- The Washington Times - Wednesday, September 14, 2005

KABUL, Afghanistan — Jamilah Mujahid, who hopes to win one of 68 seats set aside for women in Afghanistan’s parliament, view’s Sunday’s election as a turning point for her war-ravaged nation.

Among Mrs. Mujahid’s priorities if elected would be education for women, especially those who are behind the learning curve because they grew up under the Taliban regime, which prohibited girls from going to school.

“The Taliban and others are still against women in positions of power because they know that once we get power, we will pursue equal rights for all women,” said Mrs. Mujahid, who is favored to win a seat in Wardak province.

Some female candidates have reported being harassed and intimidated on the campaign circuit, particularly in rural Afghanistan, where restrictions on women are deep-seated and enforced by Taliban supporters and tribal warlords.

A longtime radio and TV personality here, Mrs.
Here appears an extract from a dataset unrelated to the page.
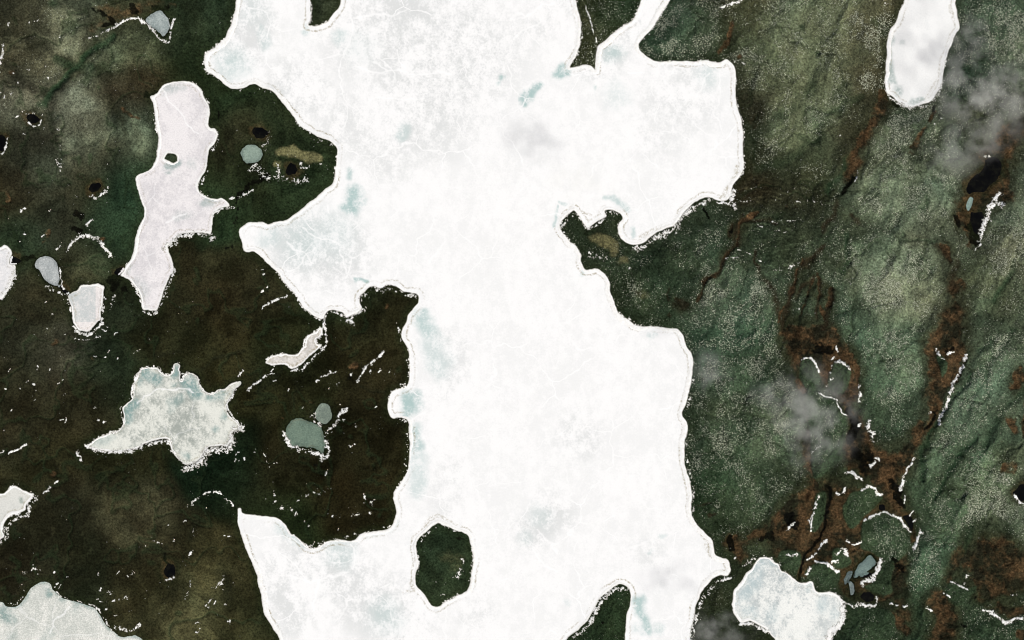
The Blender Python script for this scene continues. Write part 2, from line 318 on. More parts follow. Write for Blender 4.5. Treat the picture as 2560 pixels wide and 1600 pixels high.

Mujahid called Sunday’s scheduled parliamentary and provincial elections “a new beginning for Afghanistan.”

Afghanistan has set aside more than one-quarter of its 249 parliamentary seats exclusively for women.

According to electoral law governing the vote, the top female vote-getters in each of Afghanistan’s provinces will be awarded seats in the Wolesi Jirga, or House of People.

“Even though the law guarantees women a position in the parliament, they are still going to receive support at the polls” said Najiba Sediqi, a program director at a radio station airing shows geared toward Afghan women.

Although the Taliban regime is no longer in power, it remains a viable force in Afghanistan, continuing to clash with coalition and Afghan forces.

So far this year more than 1,000 have been killed in these battles, the most for any year since U.S. forces arrived after the September 11, 2001, attacks.

Women’s rights activist Hassina Sherjan agrees with Mrs. Mujahid saying the key to leveling the playing field among men and women is education.

“Many of [the female candidates] seem motivated to create a better society for women at least I hope they are,” said Mrs. Sherjan, whose Kabul-based Aid Afghanistan organization has spent the past 10 years trying to provide supplemental education for women and girls.

“We’re trying to avoid the segregation of women” from the workplace and in other sectors of society, said Mrs. Sherjan, who sees the presence of women in parliament as a step in that direction.

De Afghani Khazi Ghag Radio, which means “the voice of Afghan women,” broadcasts 12 shows six days a week dealing with issues such as abusive spouses, and airs call-in shows and songs featuring Afghan and regional female vocalists — even the Britney Spears tunes.

“The bottom line is we are trying to promote women’s self-esteem after years of oppression” Mrs. Sherjan said.